In an era where transparency is seen as fundamental to accountability it is inappropriate for the world's leading auditors to be almost wholly opaque on their operations and to provide no effective reporting on their own activities when they play a fundamental role in the regulation of global capitalism. To counter the risk that these structures impose on society we suggest that firms organised in this way:

  • Should be defined as being under common control, and so are single entities for group accounting purposes within the European Union;

  • Should be licenced as single entities for audit and taxation purposes throughout the European Union;

  • Should be required in due course to separate entirely their audit and other professional services but until this is possible should be required to ringfence the two from each other worldwide as a condition of being licenced to provide such services in the EU;

  • Should, as a condition of those licenses, be required to prepare worldwide group consolidated financial statements which must be published on public record;

  • Should ensure that those consolidated financial statements include full public country-by-country reporting.

I think we were alone in bringing these issues to the Committee. In that case it is good to note that this was approved by the EU Parliament:

That the EU's existing definition of the control required to create a group of companies should be applied to accountancy firms that are members of a network of firms associated by legally enforceable contractual arrangements that provide for the sharing of a name or marketing, professional standards, clients, support services, finance or professional indemnity insurance arrangements, as anticipated by Directive 2013/34/EU on annual financial statements;

This is a quite explicit consequence of the comments on page 31 of our report and means our first and fourth recommendation have now been adopted.

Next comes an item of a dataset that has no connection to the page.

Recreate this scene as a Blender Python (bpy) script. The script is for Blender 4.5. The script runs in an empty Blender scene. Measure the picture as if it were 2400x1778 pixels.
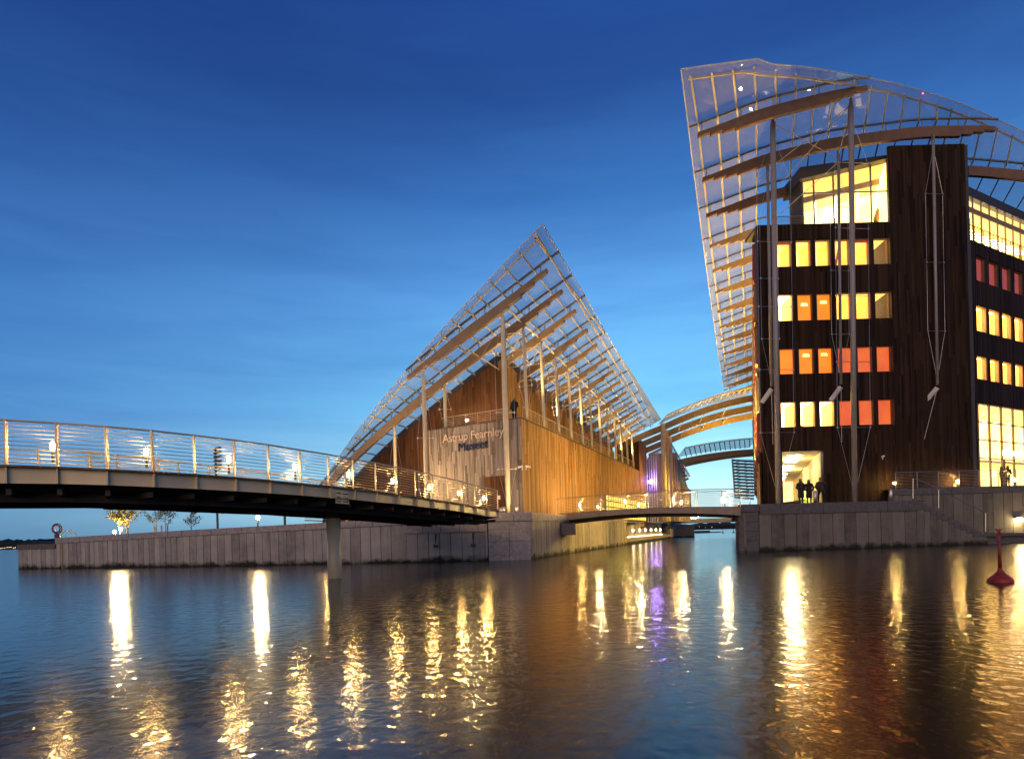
import bpy, bmesh, math, random
from mathutils import Vector, Matrix
random.seed(7)
R = math.radians
sc = bpy.context.scene
col = sc.collection

# ---------------------------------------------------------------- camera, sky, sun, exposure
HC = 1.7                      # camera height above the water
F, CU, CV, RHO = 1500.0, 1200.0, 1251.0, R(1.6)
cc, ss = math.cos(RHO), math.sin(RHO)
cam = bpy.data.objects.new("camera", bpy.data.cameras.new("camera")); col.objects.link(cam)
cam.matrix_world = Matrix(((cc, 0, 0, 0), (0, 0, -1, 0), (0, 0, 0, HC), (0, 0, 0, 1)))
cam.matrix_world = Matrix(((cc, ss, 0, 0), (0, 0, -1, 0), (-ss, cc, 0, HC), (0, 0, 0, 1)))
cam.data.sensor_fit = 'HORIZONTAL'; cam.data.sensor_width = 36
cam.data.lens = F / 2400 * 36
cam.data.shift_y = (CV - 889) / 2400
cam.data.clip_start = 0.05; cam.data.clip_end = 6000
sc.camera = cam
sc.view_settings.view_transform = 'Standard'; sc.view_settings.look = 'None'
sc.view_settings.gamma = 1; sc.view_settings.use_curve_mapping = False
sc.view_settings.exposure = 0.7
sc.cycles.use_denoising = True
sc.cycles.max_bounces = 6; sc.cycles.diffuse_bounces = 2; sc.cycles.glossy_bounces = 3
sc.cycles.transparent_max_bounces = 16; sc.cycles.sample_clamp_indirect = 60
sc.cycles.caustics_reflective = False; sc.cycles.caustics_refractive = False

w = bpy.data.worlds.new("World"); sc.world = w; w.use_nodes = True
nt = w.node_tree; nt.nodes.clear()
def N(t, ty, **kw):
    n = t.nodes.new(ty)
    for k, v in kw.items(): setattr(n, k, v)
    return n
def ramp(t, stops, interp='LINEAR'):
    n = N(t, 'ShaderNodeValToRGB'); r = n.color_ramp; r.interpolation = interp
    while len(r.elements) < len(stops): r.elements.new(0.5)
    for e, (p, c) in zip(r.elements, stops):
        e.position = p; e.color = (*c, 1) if len(c) == 3 else c
    return n
def math_(t, op, a, b=None, clamp=False):
    n = N(t, 'ShaderNodeMath', operation=op, use_clamp=clamp)
    for i, x in enumerate((a, b)):
        if x is None: continue
        if isinstance(x, (int, float)): n.inputs[i].default_value = x
        else: t.links.new(x, n.inputs[i])
    return n.outputs[0]
L = nt.links
tc = N(nt, 'ShaderNodeTexCoord'); sx = N(nt, 'ShaderNodeSeparateXYZ'); L.new(tc.outputs['Generated'], sx.inputs[0])
zc = math_(nt, 'MAXIMUM', sx.outputs[2], 0.0)
# dusk sky by elevation: away from the afterglow and towards it
far = ramp(nt, [(0, (.045, .12, .21)), (.06, (.046, .165, .33)), (.16, (.034, .14, .36)), (.30, (.026, .112, .32)), (.42, (.015, .068, .235)), (.58, (.006, .032, .145)), (1, (.004, .018, .10))])
glow = ramp(nt, [(0, (.16, .42, .60)), (.035, (.40, .72, .80)), (.10, (.30, .62, .76)), (.19, (.13, .42, .68)), (.34, (.075, .26, .56)), (.46, (.024, .115, .34)), (.57, (.009, .050, .20)), (.7, (.007, .04, .2)), (1, (.004, .018, .10))])
L.new(zc, far.inputs[0]); L.new(zc, glow.inputs[0])
AZ = (1600 - 1200) / F; ga = Vector((AZ, 1, 0)).normalized()
hl = math_(nt, 'SQRT', math_(nt, 'ADD', math_(nt, 'MULTIPLY', sx.outputs[0], sx.outputs[0]), math_(nt, 'MULTIPLY', sx.outputs[1], sx.outputs[1])))
dt = math_(nt, 'DIVIDE', math_(nt, 'ADD', math_(nt, 'MULTIPLY', sx.outputs[0], ga.x), math_(nt, 'MULTIPLY', sx.outputs[1], ga.y)), math_(nt, 'MAXIMUM', hl, .001))
azf = math_(nt, 'POWER', math_(nt, 'MULTIPLY', math_(nt, 'ADD', dt, 1.0), 0.5, True), 9.0)
mp = N(nt, 'ShaderNodeMapping'); mp.inputs['Scale'].default_value = (1.6, 1.6, 11); L.new(tc.outputs['Generated'], mp.inputs[0])
nz = N(nt, 'ShaderNodeTexNoise'); nz.inputs['Scale'].default_value = 2.0; nz.inputs['Detail'].default_value = 6; nz.inputs['Roughness'].default_value = .55
nz.inputs['Distortion'].default_value = .4
L.new(mp.outputs[0], nz.inputs['Vector'])
mix = N(nt, 'ShaderNodeMix', data_type='RGBA'); L.new(azf, mix.inputs[0]); L.new(far.outputs[0], mix.inputs[6]); L.new(glow.outputs[0], mix.inputs[7])
cl = ramp(nt, [(0.40, (1, 1, 1)), (0.72, (.52, .66, .80))]); L.new(nz.outputs[0], cl.inputs[0])
mul = N(nt, 'ShaderNodeMix', data_type='RGBA', blend_type='MULTIPLY'); mul.inputs[0].default_value = .5
L.new(mix.outputs[2], mul.inputs[6]); L.new(cl.outputs[0], mul.inputs[7])
bg = N(nt, 'ShaderNodeBackground'); bg.inputs[1].default_value = .98; L.new(mul.outputs[2], bg.inputs[0])
# the physical sky adds its faint last light with the sun just below the horizon
ns = N(nt, 'ShaderNodeTexSky', sky_type='NISHITA', sun_disc=False); ns.sun_elevation = R(-3); ns.sun_rotation = R(16)
bg2 = N(nt, 'ShaderNodeBackground'); bg2.inputs[1].default_value = .08; L.new(ns.outputs[0], bg2.inputs[0])
ad = N(nt, 'ShaderNodeAddShader'); L.new(bg.outputs[0], ad.inputs[0]); L.new(bg2.outputs[0], ad.inputs[1])
wo = N(nt, 'ShaderNodeOutputWorld'); L.new(ad.outputs[0], wo.inputs[0])

# very weak, very soft warm light of the town behind the camera
sun = bpy.data.objects.new("sun", bpy.data.lights.new("sun", 'SUN')); col.objects.link(sun)
sun.data.energy = .92; sun.data.color = (1, .66, .38); sun.data.angle = R(60)
sun.rotation_euler = Vector((.25, 1, -.30)).to_track_quat('-Z', 'Y').to_euler()

# ---------------------------------------------------------------- placing by ray: pixel of the photograph -> point in the place
def ray(u, v):
    xc, yc = (u - CU) / F, -(v - CV) / F
    return xc * cc + yc * ss, -xc * ss + yc * cc
def P(u, v, D):
    rx, rz = ray(u, v); return Vector((rx * D, D, HC + rz * D))
def PV(u, v, p, d):
    rx, rz = ray(u, v); t = (rx * p[1] - p[0]) / (d[0] - rx * d[1]); Y = p[1] + t * d[1]
    return Vector((rx * Y, Y, HC + rz * Y))
def PZ(u, v, z):
    rx, rz = ray(u, v); D = (z - HC) / rz; return Vector((rx * D, D, z))
def interp(x, tab):
    if x <= tab[0][0]:
        (x0, y0), (x1, y1) = tab[0], tab[1]
    elif x >= tab[-1][0]:
        (x0, y0), (x1, y1) = tab[-2], tab[-1]
    else:
        for (x0, y0), (x1, y1) in zip(tab, tab[1:]):
            if x0 <= x <= x1: break
    return y0 + (y1 - y0) * (x - x0) / (x1 - x0)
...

It was also good to note that this was approved:

  • Sanctions also to be applied to companies, banks, accountancy and law firms, and tax advisers proven to have been involved in illegal, harmful or wrongful activities with non-cooperative jurisdictions or proven to have facilitated illegal, harmful or wrongful corporate tax arrangements involving legal vehicles in those jurisdictions;

However, there were disappointments as well, including the rejection by the combined groups of which Labour and the Conservatives are members of:

  • That professional networks .... should be required to file full country-by-country reports, adapted to meet the particular needs of the sector, on public record;

and

  • Networks of professional service firms should be required to apply for a single licence to provide audit and taxation services of any sort in the Member States, and that all abusive tax schemes promoted by the firm that have an impact on the tax revenue of a Member State should be reported, whether sold in or outside the EU by a network member;

and

  • All audit firms should be required to be entirely separate from those selling any other service;

However, the the first of these is inconsequential: they may well be caught under forthcoming EU rules on the preparation of country-by-country reporting if treated as single entities as approved by the plenary in any event. I stress, this is not binding, but it is progress. It also means that in effect we won our fifth recommendation anyway. That means we won three out of five: on the other two the cost is to society at large, I fear.

That said, I did not make progress on another issue, with regard to the Common Consolidated Corporate Tax Base where I have been arguing that without common accounting rules arbitrage will move from tax into accounting practice. This was rejected:

  • As regards proceeding with the CCTB and CCCTB proposals, if aggregation were to take place without considering the differences between Member States' accounting rules the inconsistencies in the EU tax base might end up being exploited by those seeking to secure advantage from regulatory arbitrage; takes the view that, for this reason, ‘consolidated tax base' should mean the consolidated net taxable revenue of the corporate group members, as calculated on a consistent accounting basis applicable to all group members in accordance with Directive 2016/xx/EU;

That one will have to be fought on another day, but overall there was still progress. And that is what campaigning is about.